LISTING.
_ _ _ _ _

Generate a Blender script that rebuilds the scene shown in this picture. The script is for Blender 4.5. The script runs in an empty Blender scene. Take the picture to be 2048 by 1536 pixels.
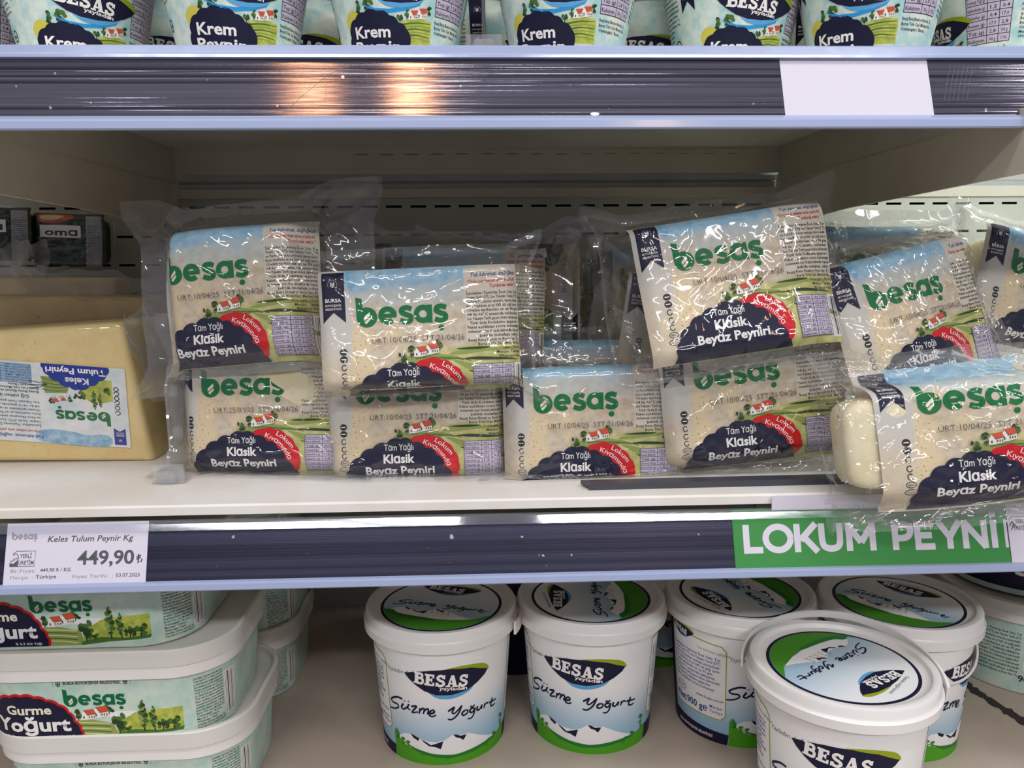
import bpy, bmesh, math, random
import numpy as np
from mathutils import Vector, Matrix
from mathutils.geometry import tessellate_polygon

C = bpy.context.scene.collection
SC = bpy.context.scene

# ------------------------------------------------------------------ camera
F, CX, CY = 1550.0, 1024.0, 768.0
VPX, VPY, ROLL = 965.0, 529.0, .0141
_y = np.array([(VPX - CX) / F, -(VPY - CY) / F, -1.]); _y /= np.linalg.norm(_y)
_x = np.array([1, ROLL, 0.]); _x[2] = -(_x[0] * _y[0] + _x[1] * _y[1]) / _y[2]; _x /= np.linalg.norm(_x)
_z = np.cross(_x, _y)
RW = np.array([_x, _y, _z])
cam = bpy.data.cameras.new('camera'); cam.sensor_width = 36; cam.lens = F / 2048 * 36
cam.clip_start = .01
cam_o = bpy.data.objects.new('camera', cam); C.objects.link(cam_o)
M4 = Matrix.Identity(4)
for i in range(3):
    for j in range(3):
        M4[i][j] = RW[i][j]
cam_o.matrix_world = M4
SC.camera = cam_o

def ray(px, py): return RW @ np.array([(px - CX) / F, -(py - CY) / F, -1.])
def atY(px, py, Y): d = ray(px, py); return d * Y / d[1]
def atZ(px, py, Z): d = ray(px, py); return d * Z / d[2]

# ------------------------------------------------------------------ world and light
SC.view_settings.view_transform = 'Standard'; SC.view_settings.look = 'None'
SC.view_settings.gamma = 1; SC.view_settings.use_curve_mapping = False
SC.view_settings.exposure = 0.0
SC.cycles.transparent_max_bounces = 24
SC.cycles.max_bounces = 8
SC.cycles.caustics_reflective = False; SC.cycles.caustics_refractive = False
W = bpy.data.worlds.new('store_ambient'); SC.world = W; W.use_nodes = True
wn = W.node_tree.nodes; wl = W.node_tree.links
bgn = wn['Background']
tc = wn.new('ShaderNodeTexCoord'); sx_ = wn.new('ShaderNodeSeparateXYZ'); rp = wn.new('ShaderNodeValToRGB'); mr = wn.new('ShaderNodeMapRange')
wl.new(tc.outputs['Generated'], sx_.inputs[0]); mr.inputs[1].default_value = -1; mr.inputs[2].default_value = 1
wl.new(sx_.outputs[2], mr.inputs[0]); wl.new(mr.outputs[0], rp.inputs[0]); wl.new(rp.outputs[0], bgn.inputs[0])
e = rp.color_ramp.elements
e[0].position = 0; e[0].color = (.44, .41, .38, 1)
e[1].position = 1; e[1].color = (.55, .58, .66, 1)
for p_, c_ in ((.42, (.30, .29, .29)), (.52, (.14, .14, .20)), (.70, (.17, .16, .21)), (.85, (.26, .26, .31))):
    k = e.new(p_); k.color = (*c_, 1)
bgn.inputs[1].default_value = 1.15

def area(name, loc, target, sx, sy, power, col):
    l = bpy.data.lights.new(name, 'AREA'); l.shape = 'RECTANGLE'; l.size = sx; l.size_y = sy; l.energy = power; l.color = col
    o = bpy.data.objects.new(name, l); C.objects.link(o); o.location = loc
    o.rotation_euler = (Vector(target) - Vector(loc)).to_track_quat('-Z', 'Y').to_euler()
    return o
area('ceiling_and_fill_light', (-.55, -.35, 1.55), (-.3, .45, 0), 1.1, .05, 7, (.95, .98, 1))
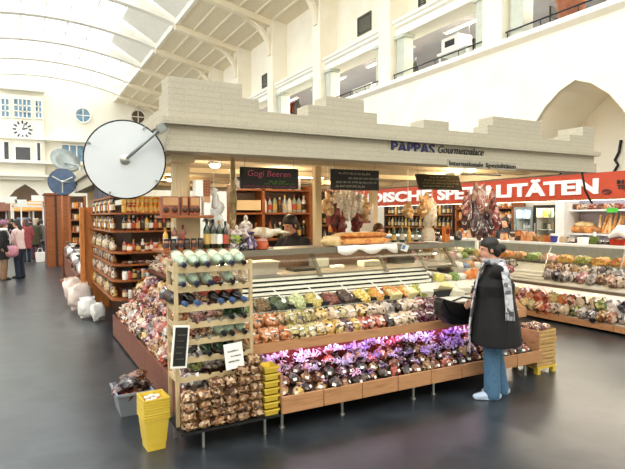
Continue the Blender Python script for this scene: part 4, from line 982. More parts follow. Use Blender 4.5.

_ _ _ _ _

The images in the entries above should be left out; please reproduce exactly the lines from the first through the one containing "SC = bpy.context.scene".

Generate a Blender script that rebuilds the scene shown in this picture. The script is for Blender 4.5. The script runs in an empty Blender scene. Take the picture to be 2048 by 1536 pixels.
import bpy, bmesh, math, random
import numpy as np
from mathutils import Vector, Matrix
from mathutils.geometry import tessellate_polygon

C = bpy.context.scene.collection
SC = bpy.context.scene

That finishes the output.